▶ SET TASK:
Repeat the material verbatim. Images are excluded from the copy.

▶ RECORDED DATA:
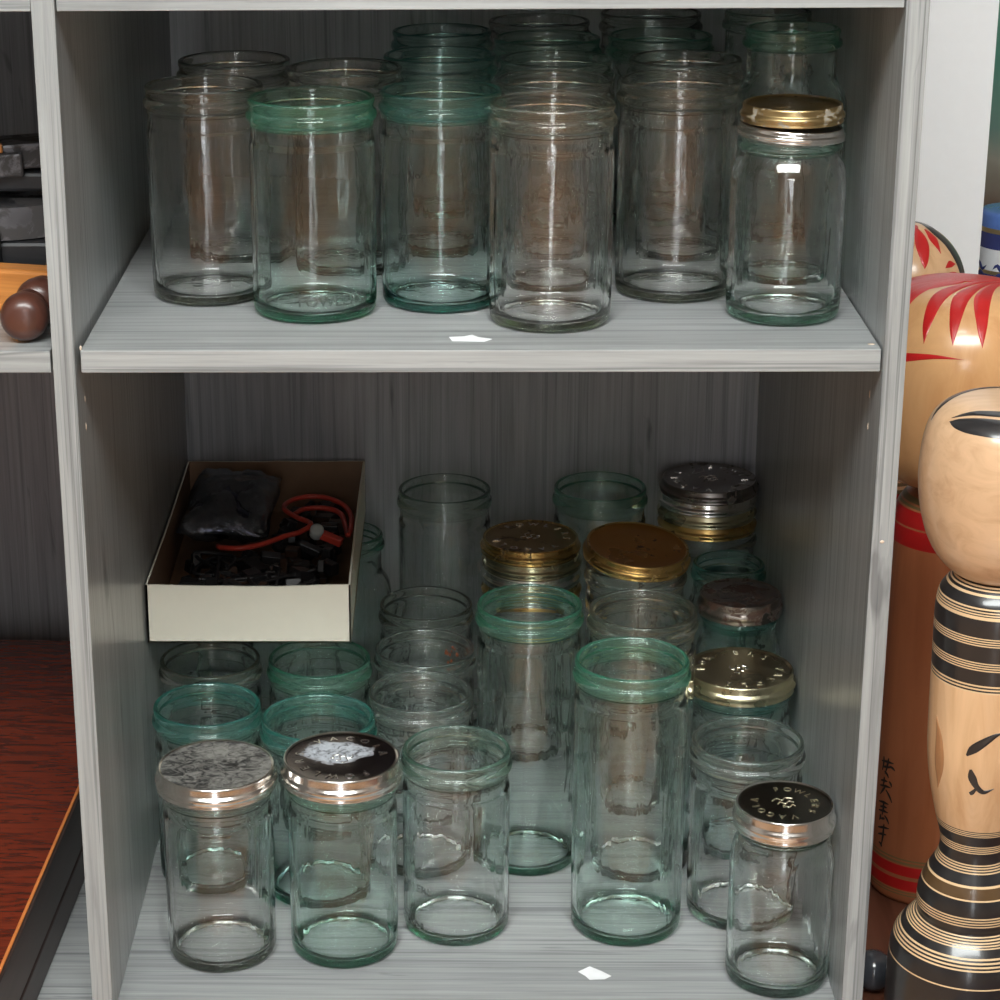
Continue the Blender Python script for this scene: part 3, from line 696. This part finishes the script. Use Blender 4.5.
stroke(bm, bt, [(-114, s0+.0095, .0008), (-112, s0+.016, .0030), (-107, s0+.023, .0022), (-99, s0+.0275, .0018), (-88, s0+.024, .0)], 1)
stroke(bm, bt, [(-113.5, s0+.0300, .0012), (-111, s0+.0290, .0016), (-106, s0+.0240, .0006)], 1)
stroke(bm, bt, [(-160, s0-.022, .0), (-154, s0-.005, .004), (-153, s0+.015, .005), (-156, s0+.035, .0)], 4)
obj('body', mesh_from(bm, 'body', [PALE_WOOD, BLACK_PAINT, CREAM, BROWN_BAND, plain('brown_stain', (.40,.19,.08), .4)]), (0, 0, 0), k1)
# big doll behind it
k2 = empty('wooden_doll', (.3885, .248, DZ)); tag(k2, 'large reddish wooden doll with radiating red hair strokes, between shelf unit and striped doll', 'wooden doll')
head2 = [(0, -.0140), (.022, -.0142), (.044, -.0170), (.061, -.0260), (.0740, -.0420), (.0820, -.0660), (.0845, -.0930), (.0825, -.1220), (.0740, -.1500), (.0600, -.1690), (.042, -.1790), (.025, -.1830), (0, -.1840)]
bm = bmesh.new(); lathe(bm, [(r, z-DZ, 0) for r, z in chaikin(head2, 2)], 80)
h2 = arc_table([(r, z-DZ) for r, z in head2])
WH = Vector((.046, .016))     # the strokes fan out from a whorl off the middle of the crown
for a0, s1, w in ((-146, .090, .0058), (-124, .089, .0062), (-107, .088, .0064), (-90, .089, .0064), (-73, .089, .0064), (-55, .088, .0062), (-36, .086, .006)):
    tip = Vector((s1*math.cos(math.radians(a0)), s1*math.sin(math.radians(a0)))); d = tip-WH; nn = Vector((d.y, -d.x)).normalized()
    if a0 > -80: nn *= .3
    pts = [(WH+d*u+nn*(.015*math.sin(PI*u)), ww) for u, ww in ((.10, .0012), (.35, w*.62), (.62, w), (.86, w*.62), (1.0, 0))]
    stroke_uv(bm, h2, [(p.x, p.y, ww) for p, ww in pts], 1)
for a0 in (-166, -182, -198, -214):
    tip = Vector((.082*math.cos(math.radians(a0)), .082*math.sin(math.radians(a0)))); d = tip-WH
    stroke_uv(bm, h2, [(*(WH+d*u), ww) for u, ww in ((.08, .002), (.4, .0085), (.75, .0105), (1.0, .004))], 1)
stroke(bm, h2, [(-176, .122, .0), (-160, .113, .0046), (-140, .104, .0040), (-118, .098, .0018), (-100, .098, 0)], 1)
obj('head', mesh_from(bm, 'head', [ORANGE_WOOD, RED_PAINT]), (0, 0, 0), k2)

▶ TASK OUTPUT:
Continue the Blender Python script for this scene: part 3, from line 696. This part finishes the script. Use Blender 4.5.
stroke(bm, bt, [(-114, s0+.0095, .0008), (-112, s0+.016, .0030), (-107, s0+.023, .0022), (-99, s0+.0275, .0018), (-88, s0+.024, .0)], 1)
stroke(bm, bt, [(-113.5, s0+.0300, .0012), (-111, s0+.0290, .0016), (-106, s0+.0240, .0006)], 1)
stroke(bm, bt, [(-160, s0-.022, .0), (-154, s0-.005, .004), (-153, s0+.015, .005), (-156, s0+.035, .0)], 4)
obj('body', mesh_from(bm, 'body', [PALE_WOOD, BLACK_PAINT, CREAM, BROWN_BAND, plain('brown_stain', (.40,.19,.08), .4)]), (0, 0, 0), k1)
# big doll behind it
k2 = empty('wooden_doll', (.3885, .248, DZ)); tag(k2, 'large reddish wooden doll with radiating red hair strokes, between shelf unit and striped doll', 'wooden doll')
head2 = [(0, -.0140), (.022, -.0142), (.044, -.0170), (.061, -.0260), (.0740, -.0420), (.0820, -.0660), (.0845, -.0930), (.0825, -.1220), (.0740, -.1500), (.0600, -.1690), (.042, -.1790), (.025, -.1830), (0, -.1840)]
bm = bmesh.new(); lathe(bm, [(r, z-DZ, 0) for r, z in chaikin(head2, 2)], 80)
h2 = arc_table([(r, z-DZ) for r, z in head2])
WH = Vector((.046, .016))     # the strokes fan out from a whorl off the middle of the crown
for a0, s1, w in ((-146, .090, .0058), (-124, .089, .0062), (-107, .088, .0064), (-90, .089, .0064), (-73, .089, .0064), (-55, .088, .0062), (-36, .086, .006)):
    tip = Vector((s1*math.cos(math.radians(a0)), s1*math.sin(math.radians(a0)))); d = tip-WH; nn = Vector((d.y, -d.x)).normalized()
    if a0 > -80: nn *= .3
    pts = [(WH+d*u+nn*(.015*math.sin(PI*u)), ww) for u, ww in ((.10, .0012), (.35, w*.62), (.62, w), (.86, w*.62), (1.0, 0))]
    stroke_uv(bm, h2, [(p.x, p.y, ww) for p, ww in pts], 1)
for a0 in (-166, -182, -198, -214):
    tip = Vector((.082*math.cos(math.radians(a0)), .082*math.sin(math.radians(a0)))); d = tip-WH
    stroke_uv(bm, h2, [(*(WH+d*u), ww) for u, ww in ((.08, .002), (.4, .0085), (.75, .0105), (1.0, .004))], 1)
stroke(bm, h2, [(-176, .122, .0), (-160, .113, .0046), (-140, .104, .0040), (-118, .098, .0018), (-100, .098, 0)], 1)
obj('head', mesh_from(bm, 'head', [ORANGE_WOOD, RED_PAINT]), (0, 0, 0), k2)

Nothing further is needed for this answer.